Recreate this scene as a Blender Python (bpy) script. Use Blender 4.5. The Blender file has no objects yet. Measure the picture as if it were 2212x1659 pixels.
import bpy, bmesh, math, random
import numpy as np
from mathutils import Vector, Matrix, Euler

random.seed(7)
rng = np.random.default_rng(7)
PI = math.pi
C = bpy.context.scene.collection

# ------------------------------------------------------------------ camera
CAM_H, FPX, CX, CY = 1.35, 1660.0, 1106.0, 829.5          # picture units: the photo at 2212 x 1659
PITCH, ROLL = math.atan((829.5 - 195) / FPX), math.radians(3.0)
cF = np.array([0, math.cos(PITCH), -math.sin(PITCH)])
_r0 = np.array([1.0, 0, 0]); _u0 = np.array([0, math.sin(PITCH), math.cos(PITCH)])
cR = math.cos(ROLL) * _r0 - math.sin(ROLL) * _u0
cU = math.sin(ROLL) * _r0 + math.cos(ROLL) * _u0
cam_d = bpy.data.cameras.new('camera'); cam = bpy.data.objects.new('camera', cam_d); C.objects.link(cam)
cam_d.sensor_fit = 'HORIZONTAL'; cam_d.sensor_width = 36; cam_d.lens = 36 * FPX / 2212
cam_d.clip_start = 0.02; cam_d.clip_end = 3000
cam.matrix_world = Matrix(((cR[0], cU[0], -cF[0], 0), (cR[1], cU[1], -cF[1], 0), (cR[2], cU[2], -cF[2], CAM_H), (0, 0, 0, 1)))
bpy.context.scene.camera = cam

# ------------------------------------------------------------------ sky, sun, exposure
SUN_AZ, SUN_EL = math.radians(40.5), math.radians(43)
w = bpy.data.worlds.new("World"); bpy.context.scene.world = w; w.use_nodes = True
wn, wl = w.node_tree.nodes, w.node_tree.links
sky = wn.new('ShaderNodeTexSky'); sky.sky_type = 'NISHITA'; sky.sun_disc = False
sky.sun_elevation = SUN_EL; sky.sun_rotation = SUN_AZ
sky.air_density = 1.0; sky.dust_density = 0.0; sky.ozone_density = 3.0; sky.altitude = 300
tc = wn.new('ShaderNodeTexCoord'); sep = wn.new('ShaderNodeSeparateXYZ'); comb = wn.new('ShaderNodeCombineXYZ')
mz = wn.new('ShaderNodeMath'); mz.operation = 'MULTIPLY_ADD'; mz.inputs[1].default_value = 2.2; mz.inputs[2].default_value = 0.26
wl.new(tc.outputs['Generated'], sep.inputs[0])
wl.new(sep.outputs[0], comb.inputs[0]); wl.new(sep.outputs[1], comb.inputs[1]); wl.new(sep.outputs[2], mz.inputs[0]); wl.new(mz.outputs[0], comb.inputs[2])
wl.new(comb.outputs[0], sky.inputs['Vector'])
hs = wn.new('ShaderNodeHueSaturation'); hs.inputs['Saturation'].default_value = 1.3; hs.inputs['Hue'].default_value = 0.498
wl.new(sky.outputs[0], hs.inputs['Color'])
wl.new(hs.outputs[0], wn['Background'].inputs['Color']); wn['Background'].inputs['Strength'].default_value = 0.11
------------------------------
Instructions for the task:
Quote exactly the lines running from the start of the listing above through the line where "bpy.context.scene.camera = cam" is found, and output no other lines.

Result below:
Recreate this scene as a Blender Python (bpy) script. Use Blender 4.5. The Blender file has no objects yet. Measure the picture as if it were 2212x1659 pixels.
import bpy, bmesh, math, random
import numpy as np
from mathutils import Vector, Matrix, Euler

random.seed(7)
rng = np.random.default_rng(7)
PI = math.pi
C = bpy.context.scene.collection

# ------------------------------------------------------------------ camera
CAM_H, FPX, CX, CY = 1.35, 1660.0, 1106.0, 829.5          # picture units: the photo at 2212 x 1659
PITCH, ROLL = math.atan((829.5 - 195) / FPX), math.radians(3.0)
cF = np.array([0, math.cos(PITCH), -math.sin(PITCH)])
_r0 = np.array([1.0, 0, 0]); _u0 = np.array([0, math.sin(PITCH), math.cos(PITCH)])
cR = math.cos(ROLL) * _r0 - math.sin(ROLL) * _u0
cU = math.sin(ROLL) * _r0 + math.cos(ROLL) * _u0
cam_d = bpy.data.cameras.new('camera'); cam = bpy.data.objects.new('camera', cam_d); C.objects.link(cam)
cam_d.sensor_fit = 'HORIZONTAL'; cam_d.sensor_width = 36; cam_d.lens = 36 * FPX / 2212
cam_d.clip_start = 0.02; cam_d.clip_end = 3000
cam.matrix_world = Matrix(((cR[0], cU[0], -cF[0], 0), (cR[1], cU[1], -cF[1], 0), (cR[2], cU[2], -cF[2], CAM_H), (0, 0, 0, 1)))
bpy.context.scene.camera = cam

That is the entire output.